It works well for 99% of the time, but when it doesn't, this design decisions make the experience frustrating. I'm-going-to-write-a-blog-post-and-boycott-this-thing frustrating.

And if the description is not clear (as in the Rdio example), it'll surprise the user. And surprise is not good. Let's say you are mindlessly managing your collection, doing some syncs along the way. When you finish, you notice that there are musics in the collection that you didn't put there. Even if that was exactly what you wanted, you don't know how you did it and now the software is not predictable anymore. You'll flinch before using it again. I know I would.

Multi-action options are a bless when aligned with your flow, but if not used carefully they'll bring down the whole user experience.


Totally. That's the point of a good product person -- they need to understand who is using the product, and what the point of the whole thing is. If it's something that they know users will understand, then it can be done in the subtle way that Rdio has. If they get feedback from users that are confused, they can change the product to make the process make more sense.

Surprise isn't always bad. I bet a lot of people are surprised the first time they turn an iPad sideways and it rotates. That doesn't make it bad. A good product person surprises users with good things.


I think we have a different definition of "unpredictable".

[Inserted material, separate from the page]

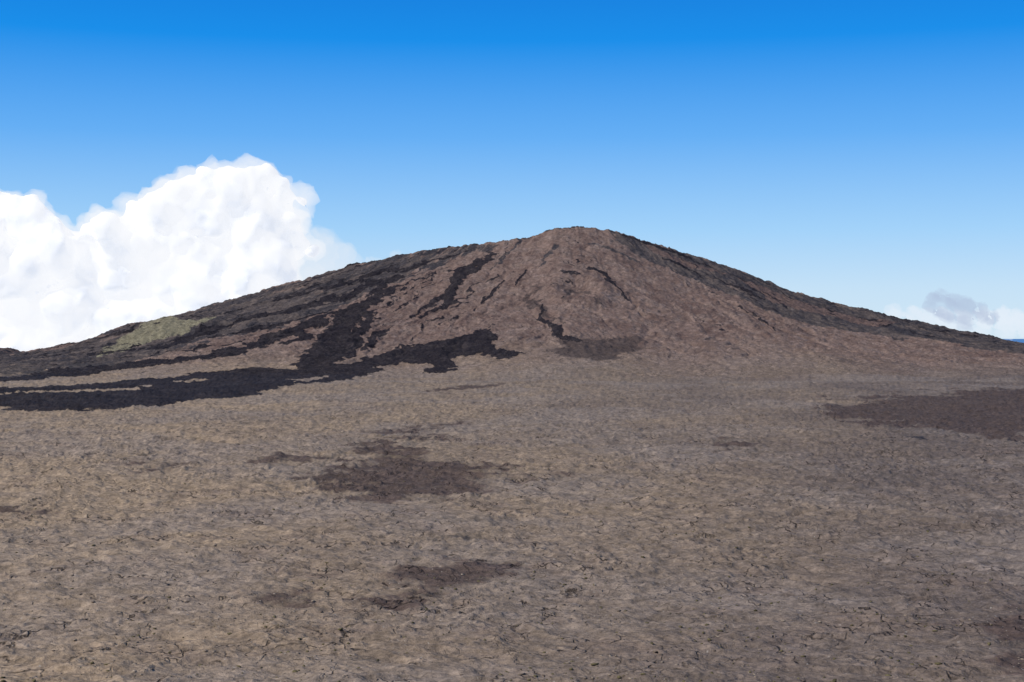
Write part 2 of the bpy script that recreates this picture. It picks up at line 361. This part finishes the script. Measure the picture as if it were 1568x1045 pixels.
em=g.n.new('ShaderNodeEmission'); em.inputs[0].default_value=(.95,.965,1,1); em.inputs[1].default_value=.72  # added glow stands in for sunlight scattered inside the cloud
ad=g.n.new('ShaderNodeAddShader'); g.l.new(b.outputs[0],ad.inputs[0]); g.l.new(em.outputs[0],ad.inputs[1]); g.l.new(ad.outputs[0],out.inputs['Surface'])
core.data.materials.append(m)
shell=puff_mesh('cloud_haze',P,15000,40,100,400,25,12,2,5); shell.parent=cloud; shell.data.materials.append(glow_volmat('cloud_soft_edge',(.96,.97,1.0),.0034,.99))
wis=[(490,385,34,0),(515,395,26,10),(518,418,26,0),(480,430,45,0),(540,405,13,0),(600,399,12,0),(575,405,14,0),(625,400,9,0),(440,470,60,0),(455,350,22,0)]
w=puff_mesh('cloud_wisps',wis,15300,30,80,260,9,0,2,8); w.parent=cloud; w.data.materials.append(glow_volmat('cloud_mist',(.88,.93,1.0),.0024,.93))
sm=[(1432,460,13,0),(1446,453,12,0),(1458,466,16,0),(1478,474,13,0),(1500,481,10,0),(1520,484,8,0),(1450,478,15,0),(1475,488,13,0),(1500,490,9,0)]
c2=bpy.data.objects.new('small_cloud',None); bpy.context.scene.collection.objects.link(c2)
w=puff_mesh('cloud_mist_body',sm,16000,18,75,220,12,8); w.parent=c2; w.data.materials.append(glow_volmat('cloud_grey',(.42,.50,.68),.0042,1.0))
bank=[(1370,482,11,0),(1395,484,12,0),(1420,488,14,0),(1445,490,14,0),(1475,492,14,0),(1505,492,14,0),(1535,488,15,0),(1560,490,16,0),(1590,490,18,0),(1630,494,18,0),(1680,498,20,0),(1410,500,12,0),(1450,503,12,0),(1500,504,12,0),(1540,505,10,0),(1575,505,10,0)]
c3=bpy.data.objects.new('cloud_bank',None); bpy.context.scene.collection.objects.link(c3)
w=puff_mesh('cloud_bank_body',bank,26000,34,110,300,15,10); w.parent=c3; w.data.materials.append(glow_volmat('cloud_bank_white',(.82,.89,.98),.0030,.98))
# ---------------------------------------------------------------- light
EL=math.radians(47); AZ=math.radians(-120)  # sun to the left, a little behind the camera
d=(math.sin(AZ)*math.cos(EL),math.cos(AZ)*math.cos(EL),math.sin(EL))
L=bpy.data.lights.new('sun','SUN'); L.energy=4.2; L.angle=math.radians(.5); L.color=(1,.955,.90)
so=bpy.data.objects.new('sun',L); so.rotation_euler=mathutils.Vector(d).to_track_quat('Z','Y').to_euler(); bpy.context.scene.collection.objects.link(so)
w=bpy.data.worlds.new('World'); bpy.context.scene.world=w; w.use_nodes=True; g=NT(w.node_tree)
for nn in list(g.n): g.n.remove(nn)
sky=g.n.new('ShaderNodeTexSky'); sky.sky_type='NISHITA'; sky.sun_disc=False; sky.sun_elevation=EL; sky.sun_rotation=AZ; sky.altitude=2300
tc=g.n.new('ShaderNodeTexCoord'); sx=g.n.new('ShaderNodeSeparateXYZ'); g.l.new(tc.outputs['Generated'],sx.inputs[0])
cr=g.n.new('ShaderNodeValToRGB'); g.l.new(g.rng(sx.outputs[2],0,.5),cr.inputs[0])
st=[(0,(.63,.79,.92)),(.06,(.55,.75,.94)),(.14,(.36,.645,.965)),(.27,(.125,.43,.93)),(.40,(.0,.27,.84)),(.48,(.0,.205,.74)),(.75,(.0,.12,.42)),(1,(.0,.09,.34))]
els=cr.color_ramp.elements
while len(els)<len(st): els.new(.5)
for e,(p,c) in zip(els,st): e.position=p; e.color=c+(1,)
bg=g.n.new('ShaderNodeBackground'); bg.inputs[1].default_value=.1
g.l.new(g.mix(.94,sky.outputs[0],g.scl(cr.outputs[0],10.0)),bg.inputs[0])
wo=g.n.new('ShaderNodeOutputWorld'); g.l.new(bg.outputs[0],wo.inputs[0])
# ---------------------------------------------------------------- camera
cam=bpy.data.cameras.new('camera'); cam.lens=50.0; cam.sensor_width=36; cam.clip_start=1; cam.clip_end=500000
cobj=bpy.data.objects.new('camera',cam); cobj.location=(0,0,CZ); cobj.rotation_euler=(math.radians(90)-math.atan(14.5/F),0,0)
bpy.context.scene.collection.objects.link(cobj); bpy.context.scene.camera=cobj
sc=bpy.context.scene; sc.view_settings.view_transform='Standard'; sc.view_settings.look='None'; sc.view_settings.exposure=0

I don't mind (within reason) when an option has unadvertised consequences, such as in the Rdio example. That doesn't strike me as "unpredictable" as much as it's "complex".

The "unpredictability" that I dislike is when I take an action and cannot predict what happens. Sometimes X happens and sometimes Y happens. When I go to a page, I want to see this thing. When I sync my iPhone, I know I want that thing to occur.

Different takes, both valid.


"I'll listen to these podcasts and that audiobook on my trip, but I don't want them in my collection once I've listened to them..." for an obvious scenario.


I think engineers know about use-case analysis. Don't bother to present the user with options for which there is no use-case. This isn't some sort of voodoo that only "product people" understand, it's software engineering 101.